## Given instruction
Each entry must be reproduced precisely as it stands.

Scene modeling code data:
▼

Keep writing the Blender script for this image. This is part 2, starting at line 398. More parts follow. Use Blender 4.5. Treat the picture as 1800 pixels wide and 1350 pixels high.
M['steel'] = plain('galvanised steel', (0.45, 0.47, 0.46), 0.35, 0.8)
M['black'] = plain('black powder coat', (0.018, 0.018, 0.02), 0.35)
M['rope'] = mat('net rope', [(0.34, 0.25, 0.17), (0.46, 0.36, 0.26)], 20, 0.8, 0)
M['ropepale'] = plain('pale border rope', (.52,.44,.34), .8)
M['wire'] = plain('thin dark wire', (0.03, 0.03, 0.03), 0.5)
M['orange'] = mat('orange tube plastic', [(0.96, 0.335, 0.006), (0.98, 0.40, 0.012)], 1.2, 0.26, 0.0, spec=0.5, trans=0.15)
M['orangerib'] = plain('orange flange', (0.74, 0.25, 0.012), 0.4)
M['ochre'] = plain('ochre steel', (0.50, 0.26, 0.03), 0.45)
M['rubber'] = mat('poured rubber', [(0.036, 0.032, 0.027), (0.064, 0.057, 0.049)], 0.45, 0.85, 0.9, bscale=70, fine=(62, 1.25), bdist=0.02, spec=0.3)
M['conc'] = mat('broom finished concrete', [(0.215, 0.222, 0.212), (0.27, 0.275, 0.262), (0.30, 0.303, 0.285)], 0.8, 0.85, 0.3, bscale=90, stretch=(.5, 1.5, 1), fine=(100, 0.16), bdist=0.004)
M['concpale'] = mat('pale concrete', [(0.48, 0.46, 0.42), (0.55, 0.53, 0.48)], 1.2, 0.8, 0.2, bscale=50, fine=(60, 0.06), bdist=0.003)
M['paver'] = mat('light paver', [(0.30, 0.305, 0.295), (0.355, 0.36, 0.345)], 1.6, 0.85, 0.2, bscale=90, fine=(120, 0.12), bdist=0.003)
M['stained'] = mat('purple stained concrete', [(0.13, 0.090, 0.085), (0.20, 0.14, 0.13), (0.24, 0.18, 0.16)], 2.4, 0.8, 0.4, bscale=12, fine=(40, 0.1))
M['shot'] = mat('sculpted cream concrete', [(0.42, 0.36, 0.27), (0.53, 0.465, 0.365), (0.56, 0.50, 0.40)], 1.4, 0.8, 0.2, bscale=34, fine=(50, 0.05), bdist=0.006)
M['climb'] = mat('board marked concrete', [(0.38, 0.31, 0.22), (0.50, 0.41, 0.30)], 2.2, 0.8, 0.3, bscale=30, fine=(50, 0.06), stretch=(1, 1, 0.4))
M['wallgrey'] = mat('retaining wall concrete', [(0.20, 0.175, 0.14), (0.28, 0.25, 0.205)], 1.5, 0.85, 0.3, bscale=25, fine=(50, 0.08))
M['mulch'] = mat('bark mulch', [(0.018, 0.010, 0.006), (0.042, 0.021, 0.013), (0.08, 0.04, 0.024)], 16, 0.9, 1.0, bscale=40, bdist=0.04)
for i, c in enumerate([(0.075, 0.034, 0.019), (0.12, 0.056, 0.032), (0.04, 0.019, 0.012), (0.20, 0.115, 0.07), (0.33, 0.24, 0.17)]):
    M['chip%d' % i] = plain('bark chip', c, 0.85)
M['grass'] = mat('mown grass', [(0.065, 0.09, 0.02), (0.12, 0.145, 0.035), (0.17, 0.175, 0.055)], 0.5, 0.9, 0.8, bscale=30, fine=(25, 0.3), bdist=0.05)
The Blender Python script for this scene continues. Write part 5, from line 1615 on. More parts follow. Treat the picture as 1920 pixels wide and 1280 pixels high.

▲

## Output for this task
Keep writing the Blender script for this image. This is part 2, starting at line 398. More parts follow. Use Blender 4.5. Treat the picture as 1800 pixels wide and 1350 pixels high.
M['steel'] = plain('galvanised steel', (0.45, 0.47, 0.46), 0.35, 0.8)
M['black'] = plain('black powder coat', (0.018, 0.018, 0.02), 0.35)
M['rope'] = mat('net rope', [(0.34, 0.25, 0.17), (0.46, 0.36, 0.26)], 20, 0.8, 0)
M['ropepale'] = plain('pale border rope', (.52,.44,.34), .8)
M['wire'] = plain('thin dark wire', (0.03, 0.03, 0.03), 0.5)
M['orange'] = mat('orange tube plastic', [(0.96, 0.335, 0.006), (0.98, 0.40, 0.012)], 1.2, 0.26, 0.0, spec=0.5, trans=0.15)
M['orangerib'] = plain('orange flange', (0.74, 0.25, 0.012), 0.4)
M['ochre'] = plain('ochre steel', (0.50, 0.26, 0.03), 0.45)
M['rubber'] = mat('poured rubber', [(0.036, 0.032, 0.027), (0.064, 0.057, 0.049)], 0.45, 0.85, 0.9, bscale=70, fine=(62, 1.25), bdist=0.02, spec=0.3)
M['conc'] = mat('broom finished concrete', [(0.215, 0.222, 0.212), (0.27, 0.275, 0.262), (0.30, 0.303, 0.285)], 0.8, 0.85, 0.3, bscale=90, stretch=(.5, 1.5, 1), fine=(100, 0.16), bdist=0.004)
M['concpale'] = mat('pale concrete', [(0.48, 0.46, 0.42), (0.55, 0.53, 0.48)], 1.2, 0.8, 0.2, bscale=50, fine=(60, 0.06), bdist=0.003)
M['paver'] = mat('light paver', [(0.30, 0.305, 0.295), (0.355, 0.36, 0.345)], 1.6, 0.85, 0.2, bscale=90, fine=(120, 0.12), bdist=0.003)
M['stained'] = mat('purple stained concrete', [(0.13, 0.090, 0.085), (0.20, 0.14, 0.13), (0.24, 0.18, 0.16)], 2.4, 0.8, 0.4, bscale=12, fine=(40, 0.1))
M['shot'] = mat('sculpted cream concrete', [(0.42, 0.36, 0.27), (0.53, 0.465, 0.365), (0.56, 0.50, 0.40)], 1.4, 0.8, 0.2, bscale=34, fine=(50, 0.05), bdist=0.006)
M['climb'] = mat('board marked concrete', [(0.38, 0.31, 0.22), (0.50, 0.41, 0.30)], 2.2, 0.8, 0.3, bscale=30, fine=(50, 0.06), stretch=(1, 1, 0.4))
M['wallgrey'] = mat('retaining wall concrete', [(0.20, 0.175, 0.14), (0.28, 0.25, 0.205)], 1.5, 0.85, 0.3, bscale=25, fine=(50, 0.08))
M['mulch'] = mat('bark mulch', [(0.018, 0.010, 0.006), (0.042, 0.021, 0.013), (0.08, 0.04, 0.024)], 16, 0.9, 1.0, bscale=40, bdist=0.04)
for i, c in enumerate([(0.075, 0.034, 0.019), (0.12, 0.056, 0.032), (0.04, 0.019, 0.012), (0.20, 0.115, 0.07), (0.33, 0.24, 0.17)]):
    M['chip%d' % i] = plain('bark chip', c, 0.85)
M['grass'] = mat('mown grass', [(0.065, 0.09, 0.02), (0.12, 0.145, 0.035), (0.17, 0.175, 0.055)], 0.5, 0.9, 0.8, bscale=30, fine=(25, 0.3), bdist=0.05)
The Blender Python script for this scene continues. Write part 5, from line 1615 on. More parts follow. Treat the picture as 1920 pixels wide and 1280 pixels high.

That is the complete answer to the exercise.